Tuesday, April 7, 2020

AOSL Alpha and Omega Semiconductor deadline to file looms Glancy Prongay and Murray GPM class action litigation firm


From GlancyLaw.com 4/7/2020:

LOS ANGELES, April 07, 2020 (GLOBE NEWSWIRE) — Glancy Prongay & Murray LLP (“GPM”) reminds investors of the upcoming May 18, 2020 deadline to file a lead plaintiff motion in the class action filed on behalf of Alpha and Omega Semiconductor Limited (“Alpha and Omega” or the “Company”) (NASDAQ: AOSL) investors who purchased securities between August 7, 2019 and February 5, 2020, inclusive (the “Class Period”).
If you suffered a loss on your Alpha and Omega investments or would like to inquire about potentially pursuing claims to recover your loss under the federal securities laws, you can submit your contact information here or contact Charles H. Linehan, of GPM at 310-801-2829, via email shareholders@glancylaw.com or visit our website at www.glancylaw.com to learn more about your rights.  

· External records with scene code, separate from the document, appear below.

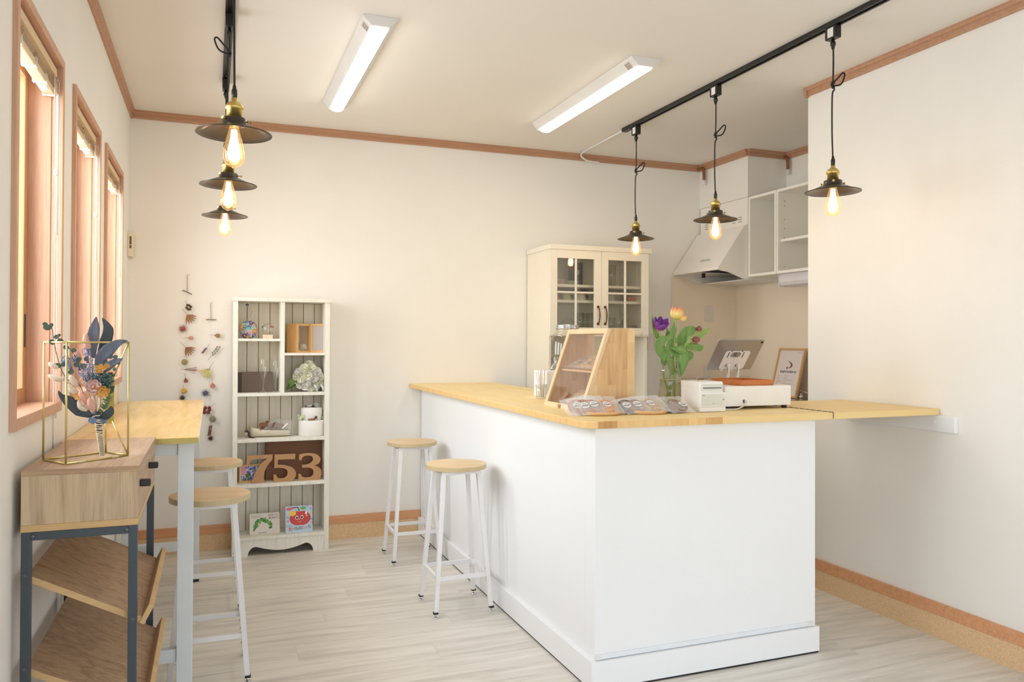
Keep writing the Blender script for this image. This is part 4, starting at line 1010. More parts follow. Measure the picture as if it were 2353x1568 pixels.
# boat-shaped dish wrapped in film
x0 = PX(574, 1000, 4.90).x; x1 = PX(668, 1000, 4.90).x; xm = (x0+x1)/2; ym_ = 4.925
bd = thing('boat_dish', 'cream boat-shaped dish of brown dried petals, wrapped in clear film with a ribbon', 'dish', (xm, ym_, zb))
mDish = plain('dish_cream', (226, 218, 194), .7, bmp=.3, bscale=80)
L2 = (x1-x0)/2; nU, nV = 20, 8; vs = []; fs = []
for i in range(nU+1):
    t = -1+2*i/nU; w = .042*(max(0, 1-abs(t)**3))**.5+.002; zt_ = .040+.020*(-t if t < 0 else 0)**2-.004*t
    for j in range(nV+1):
        a = PI*j/nV; vs.append((xm+t*L2, ym_-w*cos(a), zb+.002+zt_*(1-sin(a)**.8)))
for i in range(nU):
    for j in range(nV): q = i*(nV+1)+j; fs.append((q, q+1, q+nV+2, q+nV+1))
build('dish', MB().add(vs, fs, 0, True), mDish, bd, 0, .003)
mb = MB()
for k in range(110):
    t = random.uniform(-.85, .97); a = random.uniform(-1, 1); mb.ball((xm+t*L2, ym_+a*.034*(1-abs(t)**3)**.5, zb+.033+random.uniform(0, .012)), random.uniform(.003, .006), 6, random.randrange(3), (1, 1, .7))
o = build('pebbles', mb, [colmat('pebble_grey', (150, 140, 124)), colmat('pebble_tan', (206, 176, 134)), colmat('pebble_dark', (92, 80, 66))], bd); o['kind'] = 'stuff'
mChoc = plain('glossy_brown_petal', (128, 84, 60), .28, noise_s=50, var=.2)
for k, (dx, dz, sx_, sz_, w) in enumerate(((-.040, .05, -.016, .06, .026), (-.030, .045, .012, .072, .024), (-.010, .04, .030, .050, .022), (.020, .04, .010, .060, .024), (.034, .040, .034, .046, .020), (-.02, .035, -.045, .035, .020), (.010, .035, -.005, .045, .018), (.045, .035, .010, .050, .016))):
    p = Vector((xm+dx+.005, ym_-.010+.004*(k % 3), zb+.036)); q = p+Vector((sx_, -.008, sz_*.82)); m_ = (p+q)/2+Vector((0, -.018, .004))
    build('dried_petal', MB().leaf(spline([p, m_, q], 4), interp([.008, w, w*.85, .006], 9), (.2, -1, .2), .45), mChoc, bd, 0, .0008)
t_ = PX(655, 984, 4.86); build('name_tag', MB().prism([(-.022, -.004), (.022, -.004), (.022, .004), (-.022, .004)], (t_.x, 4.875, zb+.066), Vector((.72, 0, .7)), Vector((-.7, 0, .72)), (0, .001, 0)), mPaper, bd)
film = veil('clear_film', (236, 232, 222), .16, .12)
vs = []; fs = []; nU, nV = 14, 12
for i in range(nU+1):
    t = i/nU; x = x0-.004+t*(x1-x0+.014); hz = .010+.085*sin(min(1, t*1.15)*PI*.62)+.004*sin(i*2.1); wy = .010+.038*min(1, t*2.5)
    for j in range(nV+1):
        a = PI*j/nV; vs.append((x, ym_-wy*cos(a), zb+.012+hz*sin(a)+.002*sin(i*1.7+j*2.3)))
for i in range(nU):
    for j in range(nV): q = i*(nV+1)+j; fs.append((q, q+1, q+nV+2, q+nV+1))
build('film_wrap', MB().add(vs, fs, 0, True), film, bd, 0, .0004)
build('film_tail', MB().tube([(x0-.004, ym_, zb+.020), (x0-.018, ym_-.004, zb+.022), (x0-.030, ym_-.004, zb+.021)], [.007, .015, .016], 10), veil('film_tail', (226, 218, 190), .55, .15), bd)
rx = x0-.006
build('ribbon', MB().tube([(rx, ym_-.011, zb+.010), (rx, ym_-.012, zb+.034)], .004, 6).leaf(spline([(rx, ym_-.014, zb+.032), (rx-.012, ym_-.020, zb+.040), (rx-.022, ym_-.022, zb+.037)], 3), [.002, .005, .006, .006, .005, .005, .004], (0, -1, 0), .1).leaf(spline([(rx, ym_-.014, zb+.030), (rx+.004, ym_-.03, zb+.008), (rx+.016, ym_-.05, zb+.0022), (rx+.034, ym_-.055, zb+.0016)], 3), interp([.003, .007, .005, .002], 10), (0, -1, .3), .1), colmat('ribbon_brown', (74, 52, 44), .5), bd, 0, .0006)

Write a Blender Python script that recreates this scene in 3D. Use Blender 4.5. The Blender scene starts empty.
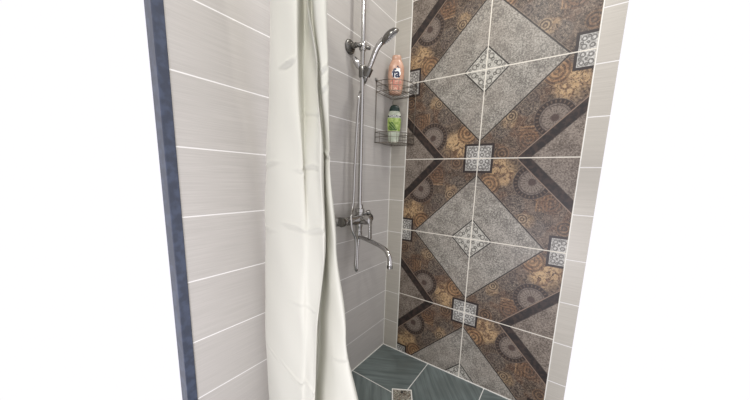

On February 5, 2020, post-market, Alpha and Omega issued a press release announcing its financial results for the second fiscal quarter of 2020. Therein, the Company disclosed that the U.S. Department of Justice “recently commenced an investigation into the Company’s compliance with export control regulations relating to certain business transactions with Huawei and its affiliates (‘Huawei’).” Moreover, “[i]n connection with this investigation, [the Department of Commerce] has requested the Company to suspend shipments of its products to Huawei.” Alpha and Omega stated that “financial performance in the March quarter will be negatively impacted by the Huawei shipment interruption and by additional professional fees incurred in connection with the investigation.”

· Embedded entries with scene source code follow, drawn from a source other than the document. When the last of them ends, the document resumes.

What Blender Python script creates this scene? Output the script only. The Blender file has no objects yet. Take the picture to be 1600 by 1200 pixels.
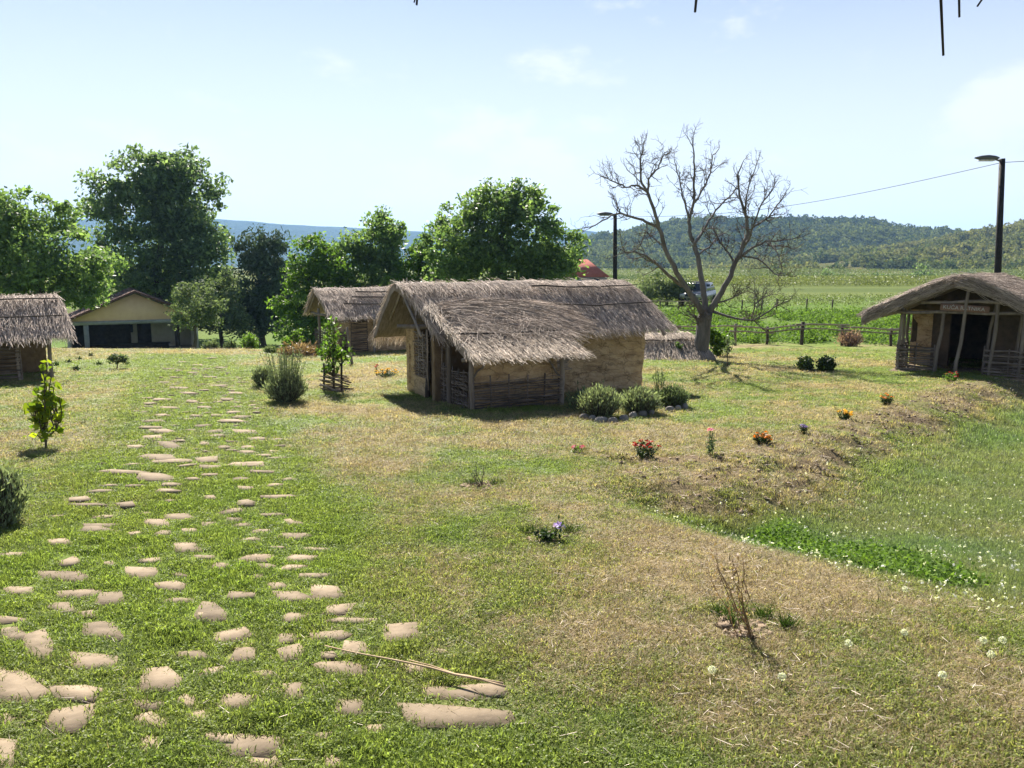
import bpy, math, random
import numpy as np
from mathutils import Vector, Matrix
R = math.radians
rng = np.random.default_rng(7)
random.seed(7)
scene = bpy.context.scene
COL = scene.collection

# ------------------------------------------------------------------ camera, sky, sun, exposure
F_PX = 1246.0; PITCH = math.atan(185/F_PX); CAM = np.array([0, 0, 2.6])
cd = bpy.data.cameras.new('camera'); cam = bpy.data.objects.new('camera', cd); COL.objects.link(cam)
cam.location = CAM; cam.rotation_euler = (math.pi/2-PITCH, 0, 0)
cd.sensor_width = 36; cd.lens = 36*F_PX/1600; cd.clip_start = 0.05; cd.clip_end = 20000
scene.camera = cam
SUN_EL, SUN_AZ = R(42), R(-16)           # azimuth measured from +Y towards +X
world = bpy.data.worlds.new('World'); scene.world = world; world.use_nodes = True
wn, wl = world.node_tree.nodes, world.node_tree.links
wn.clear()
def W(t, **k):
    n = wn.new(t)
    for a, b in k.items(): setattr(n, a, b)
    return n
wo = W('ShaderNodeOutputWorld'); bg = W('ShaderNodeBackground'); bg.inputs['Strength'].default_value = 0.05
sky = W('ShaderNodeTexSky', sky_type='NISHITA', sun_disc=False, sun_elevation=SUN_EL, sun_rotation=SUN_AZ)
sky.air_density = 0.7; sky.dust_density = 0.35; sky.ozone_density = 3.0; sky.altitude = 700
tc = W('ShaderNodeTexCoord')
def cloud_dir(px, py):
    d = np.array([(px-800)/F_PX, 1, 0]) ; a = PITCH
    v = np.array([(px-800)/F_PX, math.cos(a)+(600-py)/F_PX*math.sin(a), -math.sin(a)+(600-py)/F_PX*math.cos(a)])
    return v/np.linalg.norm(v)
def wmath(op, a, b=None, c=None):
    n = W('ShaderNodeMath', operation=op)
    for i, x in enumerate((a, b, c)):
        if x is None: continue
        if isinstance(x, (int, float)): n.inputs[i].default_value = x
        else: wl.new(x, n.inputs[i])
    return n.outputs[0]
nz = W('ShaderNodeTexNoise'); nz.inputs['Scale'].default_value = 9.0; nz.inputs['Detail'].default_value = 8; nz.inputs['Roughness'].default_value = .58
mp = W('ShaderNodeMapping'); mp.inputs['Scale'].default_value = (1, 1, 2.0); wl.new(tc.outputs['Generated'], mp.inputs[0]); wl.new(mp.outputs[0], nz.inputs['Vector'])
mask = None
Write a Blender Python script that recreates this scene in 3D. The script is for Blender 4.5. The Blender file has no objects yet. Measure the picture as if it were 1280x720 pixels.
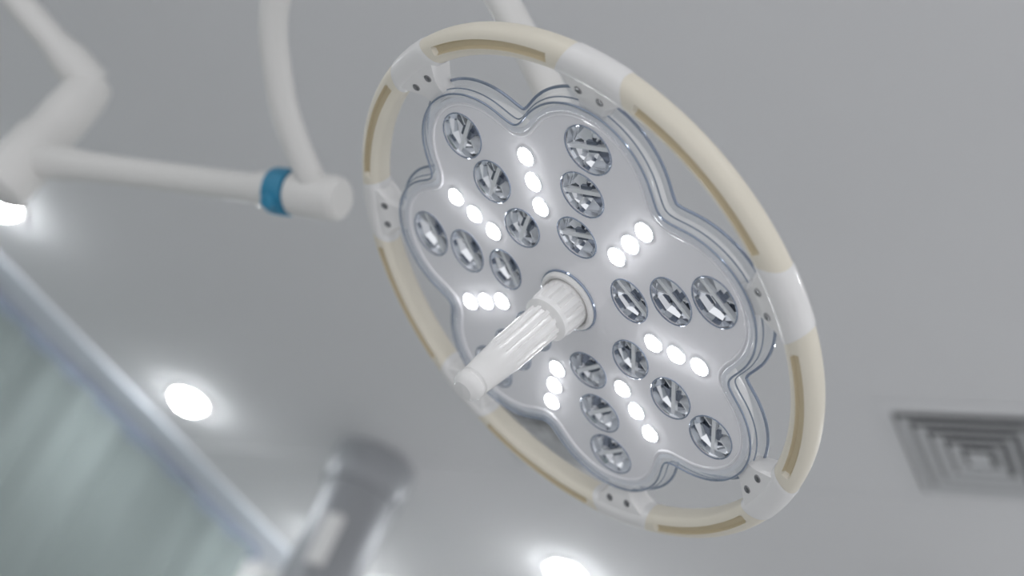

On this news, Alpha and Omega’s stock price fell $1.48 per share, or 12%, to close at $10.85 per share on February 6, 2020, on unusually heavy trading volume.
The complaint filed in this class action alleges that throughout the Class Period, Defendants made materially false and/or misleading statements, as well as failed to disclose material adverse facts about the Company’s business, operations, and prospects. Specifically, Defendants failed to disclose to investors: (1) that the Company’s export control practices were in violation of applicable laws and regulations; (2) that, as a result, the Company was vulnerable to regulatory scrutiny and liability; and (3) that, as a result of the foregoing, Defendants’ positive statements about the Company’s business, operations, and prospects, were materially misleading and/or lacked a reasonable basis.